Were You Better Off with Trump?

In the final days before what appeared to be a neck-and-neck 1980 election, Republican Ronald Reagan landed a haymaker against President Carter by asking a simple question: "Are you better off today than you were four years ago?"  Americans were not, and Reagan ended up beating the incumbent Democrat in a drubbing — carrying forty-four states, taking 489 electoral votes, and winning the popular vote by nearly ten percent.  Donald Trump's 2016 campaign slogan — Make America Great Again! — will be remembered as one of the most effective rallying calls in political history.  As we near what looks like his return to battle for the 2024 election, though, a potent six-word slogan reminiscent of Reagan's rhetorical thwack is inescapable: Were you better off with Trump?

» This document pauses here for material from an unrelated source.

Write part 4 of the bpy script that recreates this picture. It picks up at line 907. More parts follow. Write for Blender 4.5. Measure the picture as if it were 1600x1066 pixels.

Only one incumbent president before Trump ever won significantly more votes on the way to losing re-election.  That president, Grover Cleveland, left office in 1889 amid allegations that fraudulent balloting in several states had secured his opponent Benjamin Harrison's victory, and four years later, President Cleveland returned to the White House after decisively defeating Harrison in a rematch.  The 22nd and 24th president of the United States is the only man to serve two non-consecutive terms.  If that changes in 2024, it will reflect the fact that, as with Cleveland, President Trump did remarkably better with the electorate the second time around, only to be handed his walking papers.

On paper, nothing about Trump's performance looked like anything other than a win.  Losing an election looks like the Romney/Ryan debacle in 2012, in which Obama actually lost five million votes from his 2008 haul but still defeated the unelectable Republican duds.  Trump, on the other hand, won more votes than any sitting president in U.S. history and took in roughly fifteen million more votes than Bush, McCain, or Romney could ever muster.  He won over ten million more voters than in his previous 2016 victory, won almost every traditional bellwether county in the country by double digits, and expanded his share of the electorate with women and minorities.  But for Biden being declared the winner by the press after four days of counting in a handful of battleground states, Trump's impressive gains in 2020 would have been heralded as a resounding endorsement from the American people.

That is the part of the 2020 election story that has always bothered me most.  If it were stolen, and I obviously believe it was (sorry, thought police), then the theft not only denied the American people their say in their own governance and saddled the country with a dangerous, corrupt, and cognitively declining stooge, but also unfairly recast widely successful Trump policies as having been rejected by the people.  That rewriting of history is as dangerous and consequential as the election fraud itself.